Fue Edgar Chávez, matemático, vitivinicultor en pequeña escala, redactor de horóscopos en revistas del corazón y residente en Ensenada, quien me espetó el nombre del mismo escritor como un pajarraco que por nada del mundo debía dejar de leer: Emmanuele Carrère. Le hice caso a sus encendidas apologías y compré El adversario. Para abreviar y no echarles tanto rollo, haré una apretada síntesis de ese texto: ¡Wow!
Seguro les pasa cuando hacen un descubrimiento: queremos que el mundo lo sepa y se sienta culpable por no tener noticias de tal novela o tal autor. Pos eso me pasó. En cuanto tuve frente a mí, en el jardín de la Soterraña, a Jorge Irene (así se apellida pues) y a Rafa Flores en la casa de Gris, les hablé de Carrère y resulta que ¡ya lo habían leído!
Es más, Jorge me dijo tajante: “si no lees El reino, te retiro el saludo por tres meses”; Rafa, por su parte, me contó que había ido a la feria del libro de Guadalajara para cotorrear con Paul Auster y que por ahí, casual y tratando de pasar inadvertido, se apareció Emmanuele Carrère. Las muestras de admiración que Auster le prodigaba al galo hicieron que el famoso pintor moreliano se preguntara si debía darle una oportunidad al descendiente de Ásterix y así fue como se hizo su fan. Me urgió a leer Yoga, y yo, para llevarles la contraria a ambos y honrar los gustos -refinados- de Anna Popovitch, me decanté por Limónov. Chequen qué inicio:
Hasta que Anna Politkóvskaia fue abatida en la escalera de su inmueble, el 7 de octubre de 2006, sólo las personas que se interesaban de cerca por las guerras de Chechenia conocían el nombre de esta periodista valiente, adversaria declarada de la política de Vladimir Putin. De la noche a la mañana, su cara triste y resuelta se convirtió en Occidente en un icono de la libertad de expresión.
Yo acababa entonces de rodar un documental en una pequeña ciudad rusa, pasaba frecuentes temporadas en Rusia y, por eso, cuando saltó la noticia, una revista me propuso que tomase el primer avión a Moscú. Mi misión no era investigar el asesinato de Politkóvskaia, sino más bien recoger las declaraciones de personas que la habían conocido y amado”.

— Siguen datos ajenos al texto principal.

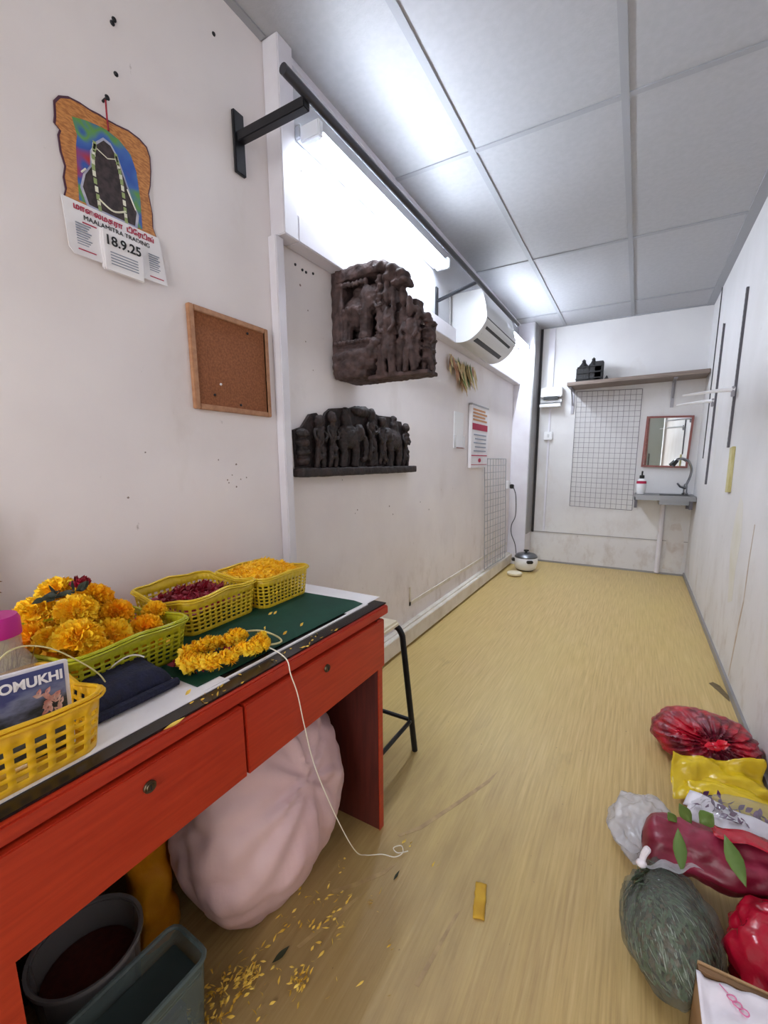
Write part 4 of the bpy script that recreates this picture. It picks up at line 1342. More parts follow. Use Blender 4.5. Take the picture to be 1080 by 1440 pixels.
tag(b.build('dark_leaf_sprig', 'leafdark', ang=80, recalc=False), 'dark green leaf sprig tucked between marigolds in the lime basket', 'leaf sprig')


def petal_pile(name, m, c, hx, hy, z0, top, n, size, seed, label, cat='petals', edge=0.9):
    r = random.Random(seed)
    b = MB()
    def H(u, v):
        e = max(abs(u), abs(v))
        return z0 + top * (1 - 0.45 * e * e) + 0.008 * nz((u * 2, v * 2, seed), 1)
    b.grid(lambda a, d: (c[0] + hx * (2 * a - 1), c[1] + hy * (2 * d - 1), H(2 * a - 1, 2 * d - 1)), 20, 20)
    for i in range(n):
        u, v = r.uniform(-1, 1) * edge, r.uniform(-1, 1) * edge
        p = Vector((c[0] + hx * u, c[1] + hy * v, H(u, v) + 0.001))
        d = Vector((r.uniform(-1, 1), r.uniform(-1, 1), r.uniform(-0.1, 0.7)))
        leaf_into(b, p, d, size * r.uniform(0.7, 1.3), size * 0.5, r.uniform(-0.2, 0.5))
    return tag(b.build(name, m, ang=80, recalc=False), label, cat, kind='stuff')
petal_pile('rose_petals', 'rose', (-0.975, 0.68), 0.082, 0.085, DZ + 0.02, 0.066, 460, 0.022, 4, 'dark red rose petals filling the mustard basket')
petal_pile('yellow_petals', 'petal_y', (-0.965, 0.90), 0.088, 0.09, DZ + 0.02, 0.092, 1300, 0.013, 5, 'loose yellow marigold petals heaped in the farthest basket')
petal_pile('marigold_bed', 'marigold_o', (-0.93, 0.41), 0.118, 0.095, DZ + 0.015, 0.055, 420, 0.014, 6, 'loose orange petals beneath the marigold heads in lime basket')

# marigold garland on the green mat
t = thing('marigold_garland', (-0.73, 0.56, DZ + 0.008), 'short strung garland of yellow marigolds lying on the green mat', 'garland')
rows = [((-0.700, 0.470), (-0.665, 0.600)), ((-0.765, 0.505), (-0.735, 0.610))]
buds = MB()
r = random.Random(8)
loopp = spline([(-0.745, 0.485, 0), (-0.715, 0.472, 0), (-0.695, 0.50, 0), (-0.68, 0.56, 0), (-0.672, 0.605, 0), (-0.69, 0.622, 0)], 5) + spline([(-0.768, 0.50, 0), (-0.765, 0.55, 0), (-0.748, 0.60, 0), (-0.738, 0.612, 0)], 5)
for p in loopp:
    for q in range(2):
        c_ = Vector((p.x + r.uniform(-0.007, 0.007), p.y + r.uniform(-0.007, 0.007), DZ + 0.022 + r.uniform(0, 0.016)))
        for k in range(50):
            d = Vector((r.gauss(0, 1), r.gauss(0, 1), r.gauss(0.3, 1))).normalized()
            leaf_into(buds, c_ + d * 0.004, d, 0.0115, 0.0095, 0.3)
put(t, buds.build('blossoms', 'marigold', ang=80, recalc=False))
b = MB()
for k in range(26):
    p = Vector((-0.718 + r.uniform(-0.03, 0.025), 0.545 + r.uniform(-0.07, 0.07), DZ + 0.012))
    leaf_into(b, p, (r.uniform(-1, 1), r.uniform(-1, 1), 0.3), 0.02, 0.009, 0.3)
for k in range(14):
    leaf_into(b, (-0.765 + r.uniform(-0.01, 0.01), 0.482 + r.uniform(-0.012, 0.012), DZ + 0.014), (r.uniform(-1, 1), r.uniform(-1, 1), 0.4), 0.02, 0.012, 0.3)
put(t, b.build('rose_bits', 'rose', ang=80, recalc=False))
b = MB()
b.tube(spline([(-0.765, 0.52, DZ + 0.03), (-0.76, 0.60, DZ + 0.034), (-0.735, 0.655, DZ + 0.03), (-0.70, 0.672, DZ + 0.02), (-0.67, 0.665, DZ + 0.014), (-0.668, 0.63, DZ + 0.02), (-0.69, 0.60, DZ + 0.03)], 8), 0.0022, 6)
put(t, b.build('tie_string', 'twine'))

# string from garland down to the floor
s = spline([(-0.676, 0.62, DZ + 0.02), (-0.635, 0.617, DZ + 0.016), (-0.603, 0.612, DZ + 0.006), (-0.590, 0.607, DZ - 0.02), (-0.588, 0.622, 0.63), (-0.590, 0.642, 0.54), (-0.588, 0.670, 0.42), (-0.575, 0.73, 0.24), (-0.575, 0.80, 0.09), (-0.585, 0.865, 0.012), (-0.55, 0.895, 0.005), (-0.515, 0.905, 0.005), (-0.50, 0.925, 0.008), (-0.515, 0.945, 0.006), (-0.53, 0.925, 0.009), (-0.51, 0.915, 0.012), (-0.49, 0.94, 0.005)], 8)
tag(MB().tube(s, 0.0013, 6).build('garland_string', 'string'), 'thin white string hanging from the garland over desk edge to floor', 'string')

# bits on the desk edge and pad
b = MB()
r = random.Random(21)
for k in range(34):
    y = r.uniform(0.40, 0.80)
    leaf_into(b, (-0.625 + r.uniform(-0.015, 0.012), y, DZ + 0.0055), (r.uniform(-1, 1), r.uniform(-1, 1), r.uniform(0, 0.3)), r.uniform(0.005, 0.012), 0.003, 0.4)
for (x, y) in ((-0.78, 0.64), (-0.76, 0.70), (-0.83, 0.78), (-0.82, 0.79), (-0.70, 0.70), (-0.66, 0.42), (-0.70, 0.76)):
    leaf_into(b, (x, y, DZ + 0.010), (r.uniform(-1, 1), 1, 0.3), 0.014, 0.006, 0.2)
leaf_into(b, (-0.606, 0.345, DZ + 0.006), (0.1, 1, 0.05), 0.035, 0.010, 0.05, (0, 0, 1))
tag(b.build('petal_crumbs', 'petal_dry', ang=80, recalc=False), 'dry petal crumbs along the front edge of the desk top', 'petals', kind='stuff')

# ---------------------------------------------------------------- jar, magazine, box at the near corner
t = thing('plastic_jar', (-0.86, 0.245, DZ + 0.006), 'clear plastic jar with a magenta screw lid at the near end of desk', 'jar')
JX, JY = -0.855, 0.242
put(t, MB().lathe([(0, 0), (0.044, 0), (0.048, 0.006), (0.048, 0.07), (0.046, 0.085), (0.036, 0.105), (0.031, 0.115), (0.031, 0.15), (0.028, 0.15), (0.028, 0.116), (0.044, 0.084), (0.045, 0.01), (0, 0.006)], (JX, JY, DZ + 0.006), 26).build('jar_body', 'clear_jar'))
b = MB().lathe([(0.033, 0.140), (0.033, 0.165), (0.030, 0.172), (0, 0.173)], (JX, JY, DZ + 0.006), 40)
put(t, b.build('lid', 'pink_lid'))
b = MB()
r = random.Random(2)
for k in range(34):
    a = r.uniform(0, 6.28)
    q = r.uniform(0, 0.026)
    leaf_into(b, (JX + q * cos(a), JY + q * sin(a), DZ + 0.014), (0.25 * r.uniform(-1, 1), 0.25 * r.uniform(-1, 1), 1), r.uniform(0.06, 0.13), 0.006, 0.05)
put(t, b.build('contents', 'brown_box', ang=80, recalc=False))

t = thing('magazine', (-0.70, 0.19, BZ), 'illustrated blue-grey magazine standing upright in the yellow basket', 'magazine')
U_, V_ = Vector((0.0, 1, -0.09)).normalized(), Vector((-0.16, 0.09, 1)).normalized()
N_ = U_.cross(V_).normalized()
mo = Vector((-0.700, 0.272, BZ + 0.126)) - V_ * 0.122          # lower right corner of the front
fm = frame(mo, U_, V_)
W_, H_ = 0.20, 0.122
put(t, MB().box(-W_, 0, 0, H_, -0.010, 0, bev=0.001, mtx=fm).build('pages', 'paper'))
put(t, MB().box(-W_, -0.006, 0.0, H_ - 0.004, 0.0002, 0.0010, mtx=fm).build('cover', 'cover'))
tt = MB()
tt.text('GOMUKHI', 0.0182, fm @ Matrix.Translation((-0.008, H_ - 0.024, 0.0014)), depth=0.0003, align='RIGHT', bold=0.0006)
put(t, tt.build('title_lettering', 'title_white'))
cb_ = MB()
r = random.Random(4)
for k in range(22):
    leaf_into(cb_, fm @ Vector((-0.028 + r.gauss(0, 0.006), 0.072 + r.gauss(0, 0.007), 0.0016)), fm.to_3x3() @ Vector((r.uniform(-1, 1), r.uniform(-1, 1), 0.02)), 0.012, 0.006, 0.0, N_)
put(t, cb_.build('cover_figure', 'cover_red', ang=80, recalc=False))
t = thing('brown_box', (-1.14, 0.25, DZ + 0.006), 'dull brown open box against the wall behind the jar', 'box')
b = MB()
bx = (-1.172, -1.108, 0.06, 0.278, DZ + 0.0062, DZ + 0.125)
b.box(bx[0], bx[1], bx[2], bx[3], bx[4], bx[4] + 0.004)
b.box(bx[0], bx[0] + 0.004, bx[2], bx[3], bx[4], bx[5]).box(bx[1] - 0.004, bx[1], bx[2], bx[3], bx[4], bx[5])
b.box(bx[0], bx[1], bx[2], bx[2] + 0.004, bx[4], bx[5]).box(bx[0], bx[1], bx[3] - 0.004, bx[3], bx[4], bx[5] - 0.012)
put(t, b.build('carton', 'brown_box'))
put(t, MB().box(bx[0] + 0.006, bx[1] - 0.006, bx[2] + 0.006, bx[3] - 0.006, bx[4] + 0.006, bx[5] - 0.025).build('filling', 'kraft'))
b = MB()
r = random.Random(9)
for k in range(60):
    leaf_into(b, (-1.165 + r.uniform(0, 0.02), 0.318 + r.uniform(-0.02, 0.010), 0.83 + r.uniform(0, 0.19)), (r.uniform(-0.3, 0.6), r.uniform(-1, 1), -0.8), 0.035, 0.016, 0.3)
b.tube([(-1.172, 0.322, 1.04), (-1.168, 0.322, 0.80)], 0.003, 6)
tag(b.build('dried_garland', 'brown_box', ang=80, recalc=False), 'dark dried garland hanging on the wall above the brown box', 'garland')
lp = spline([(-0.72, 0.17, 0.80), (-0.74, 0.205, 0.842), (-0.76, 0.237, 0.850), (-0.76, 0.272, 0.836), (-0.76, 0.308, 0.800), (-0.757, 0.336, 0.762), (-0.748, 0.345, 0.727), (-0.735, 0.332, 0.737), (-0.715, 0.315, 0.72)], 7)
tag(MB().tube(lp, 0.0012, 6).build('wire_loop', 'twine'), 'pale thin twine loop arching over the magazine and navy cloth', 'twine')
tag(MB().tube(spline([(-0.80, 0.36, 0.742), (-0.785, 0.385, 0.762), (-0.78, 0.405, 0.764), (-0.775, 0.42, 0.755)], 6), 0.0016, 6).build('twine_end', 'string'), 'short white curl of twine above the navy cloth', 'twine')

# ================================================================ UNDER THE DESK
def crumple(c, rad, seed, amp=0.05, freq=3.0, pleat=None, floor=0.002, seg=56, rings=34, mtx=None, squash=0.0):
    """a soft filled bag: ellipsoid with lumps, creases and pleats gathered towards a knot direction"""
    c = Vector(c)
    kd = Vector(pleat[0]).normalized() if pleat else None
    def f(n):
        v = 1 + amp * nz((n.x * freq + seed, n.y * freq, n.z * freq)) + amp * 0.45 * nz((n.x * freq * 2.7, n.y * freq * 2.7 + seed, n.z * freq * 2.7))
        v -= amp * 0.7 * max(0, 0.25 - abs(nz((n.x * 2.2 + seed * 3, n.y * 2.2, n.z * 2.2)))) * 2
        if kd:
            a = n.dot(kd)
            o1 = kd.orthogonal().normalized()
            o2 = kd.cross(o1)
            th = math.atan2(n.dot(o2), n.dot(o1))
            w_ = max(0, (a + 0.25) / 1.25) ** 1.5
            v += w_ * pleat[2] * (sin(pleat[1] * th + 3 * nz((n.x * 2 + seed, n.y * 2, n.z * 2))) * 0.6 + 0.4 * sin(pleat[1] * 1.7 * th + seed))
            v += pleat[3] * max(0, a - 0.8) * 5
        return v
    b = MB()
    b.ell((0, 0, 0), rad, seg, rings, f, mtx)
    for v in b.bm.verts:
        v.co += c
        if v.co.z < floor:
            v.co.z = floor
    return b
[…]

Con Carrère estamos frente a un autor que desde hace años ha optado por escribir en rigurosa primera persona. Todo lo que narra es parte de su experiencia o estuvo cerca de los hechos o tuvo a un amigo que conocía a fulano y ese fulano era íntimo del autor. Uno ya ni sabe si son novelas, testimonios, reportajes o todo junto. Si tienen chance y estas páginas sirven de motivación, lléguenle. Denle una oportunidad.
Más del autor: Los mismos sueños húmedos
Sigo con mi relato: mi Kindle tuvo la gentileza de mostrarme cuántos libros de ese francés podía comprar de inmediato y todos sabemos la extraña sensación consumista que experimentamos cuando estamos, por ejemplo, en Office Depot: nos entran unas ganas irrefrenables por comprar lápices, marcadores, cuadernos, pizarrones, portafolios, plumas y resmas de papel, aunque no las necesitemos.

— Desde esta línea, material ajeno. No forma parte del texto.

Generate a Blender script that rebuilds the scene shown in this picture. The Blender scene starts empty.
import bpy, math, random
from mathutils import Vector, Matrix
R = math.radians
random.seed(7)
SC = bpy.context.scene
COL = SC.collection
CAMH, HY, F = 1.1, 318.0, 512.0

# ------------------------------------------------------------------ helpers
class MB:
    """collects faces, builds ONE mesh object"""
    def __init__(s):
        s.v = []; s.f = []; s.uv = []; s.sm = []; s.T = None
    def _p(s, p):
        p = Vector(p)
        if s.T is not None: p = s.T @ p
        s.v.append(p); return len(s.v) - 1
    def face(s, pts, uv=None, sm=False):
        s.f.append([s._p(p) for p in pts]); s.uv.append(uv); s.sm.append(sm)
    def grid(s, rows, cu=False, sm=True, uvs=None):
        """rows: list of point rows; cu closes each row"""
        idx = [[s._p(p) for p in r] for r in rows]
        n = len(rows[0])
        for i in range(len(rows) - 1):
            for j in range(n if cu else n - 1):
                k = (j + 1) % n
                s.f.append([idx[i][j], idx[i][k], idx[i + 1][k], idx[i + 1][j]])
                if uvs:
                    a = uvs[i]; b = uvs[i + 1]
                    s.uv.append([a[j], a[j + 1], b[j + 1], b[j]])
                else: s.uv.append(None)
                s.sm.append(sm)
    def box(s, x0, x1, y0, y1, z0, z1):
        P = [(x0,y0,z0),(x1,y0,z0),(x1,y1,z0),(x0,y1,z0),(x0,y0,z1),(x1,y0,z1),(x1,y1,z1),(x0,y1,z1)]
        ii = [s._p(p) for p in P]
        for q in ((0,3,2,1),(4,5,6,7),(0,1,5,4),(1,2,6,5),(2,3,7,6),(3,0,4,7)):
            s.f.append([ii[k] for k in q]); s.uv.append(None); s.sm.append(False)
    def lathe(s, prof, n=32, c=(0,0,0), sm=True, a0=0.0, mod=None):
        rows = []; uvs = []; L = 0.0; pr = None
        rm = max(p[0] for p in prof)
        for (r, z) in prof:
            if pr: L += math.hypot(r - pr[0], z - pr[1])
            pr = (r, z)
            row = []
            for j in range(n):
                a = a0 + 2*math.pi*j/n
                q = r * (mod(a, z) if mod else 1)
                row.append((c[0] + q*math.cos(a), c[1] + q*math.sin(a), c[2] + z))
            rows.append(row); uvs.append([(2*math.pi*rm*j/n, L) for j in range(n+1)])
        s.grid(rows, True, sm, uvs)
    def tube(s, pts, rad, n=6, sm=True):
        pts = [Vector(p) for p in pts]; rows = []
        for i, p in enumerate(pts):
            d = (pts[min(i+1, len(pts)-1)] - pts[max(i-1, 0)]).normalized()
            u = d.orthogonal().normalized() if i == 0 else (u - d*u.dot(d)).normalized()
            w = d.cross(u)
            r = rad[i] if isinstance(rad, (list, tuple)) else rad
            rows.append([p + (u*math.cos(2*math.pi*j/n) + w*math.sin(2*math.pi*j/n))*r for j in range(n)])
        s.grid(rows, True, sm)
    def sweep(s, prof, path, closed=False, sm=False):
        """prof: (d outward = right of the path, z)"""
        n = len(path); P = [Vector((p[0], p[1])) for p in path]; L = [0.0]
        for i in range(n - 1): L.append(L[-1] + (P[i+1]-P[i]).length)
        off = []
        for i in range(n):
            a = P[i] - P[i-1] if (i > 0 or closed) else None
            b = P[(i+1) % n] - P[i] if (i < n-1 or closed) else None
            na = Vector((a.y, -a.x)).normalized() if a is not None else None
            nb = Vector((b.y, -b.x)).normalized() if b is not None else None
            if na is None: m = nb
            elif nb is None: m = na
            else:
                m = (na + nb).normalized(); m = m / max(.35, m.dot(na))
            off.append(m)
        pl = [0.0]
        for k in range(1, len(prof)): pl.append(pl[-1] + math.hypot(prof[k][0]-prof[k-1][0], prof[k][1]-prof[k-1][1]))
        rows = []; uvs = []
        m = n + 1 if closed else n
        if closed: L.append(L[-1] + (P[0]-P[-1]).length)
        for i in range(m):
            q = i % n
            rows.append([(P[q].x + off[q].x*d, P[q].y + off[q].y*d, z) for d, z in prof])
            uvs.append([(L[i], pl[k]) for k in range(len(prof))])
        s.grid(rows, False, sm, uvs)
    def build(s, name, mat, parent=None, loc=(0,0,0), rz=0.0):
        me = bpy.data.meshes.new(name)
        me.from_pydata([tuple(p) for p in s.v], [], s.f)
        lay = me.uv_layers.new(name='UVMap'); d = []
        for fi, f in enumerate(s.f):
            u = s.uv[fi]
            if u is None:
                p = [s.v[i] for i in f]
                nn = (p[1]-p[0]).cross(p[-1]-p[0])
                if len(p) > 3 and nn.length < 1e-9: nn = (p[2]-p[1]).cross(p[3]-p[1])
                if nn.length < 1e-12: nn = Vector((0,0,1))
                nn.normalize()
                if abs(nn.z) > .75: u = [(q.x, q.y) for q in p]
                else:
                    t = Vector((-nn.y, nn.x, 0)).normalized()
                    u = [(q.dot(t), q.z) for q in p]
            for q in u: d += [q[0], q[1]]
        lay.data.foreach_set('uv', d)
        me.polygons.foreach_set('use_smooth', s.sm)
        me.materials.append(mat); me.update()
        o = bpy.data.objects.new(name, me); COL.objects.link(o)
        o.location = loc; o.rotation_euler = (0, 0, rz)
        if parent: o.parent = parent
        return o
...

Pues lo mismo pasa con el Kindle y su amplia oferta de libros y precios accesibles. Sin pensarlo mucho (¡ah, el consumo capitalista y placentero!) me hice -además del referido Limónov- de dos más: Una novela rusa y, para conservar el saludo de Jorge, El reino.
Aquí va, a manera de epílogo, una anécdota: en mi mochila llevo, desde hace tres semanas, un libro en papel que me regaló mi papá hace unos cuarenta años. Lo he querido leer siempre. Seguro lo he intentado unas quince veces y lo dejo. No porque no me atrape sino por algo más llano: invariablemente se me cruza otro libro que empiezo a leer y lo termino.
Hace -reitero- tres semanas lo volví a tomar del librero. Ahí estaba el inicio: “Walter Mosca sentía que lo dominaban el nerviosismo y una agobiante sensación de soledad ahora que estaba a punto de regresar a casa”.
Lo dejé cuando se cruzó en el camino Piglia, Lorenzo y Del Toro… lo iba a leer sin pausas en estas semanas, pero se cruzó Carrère.
El libro abandonado es La arena sucia, de Mario Puzo.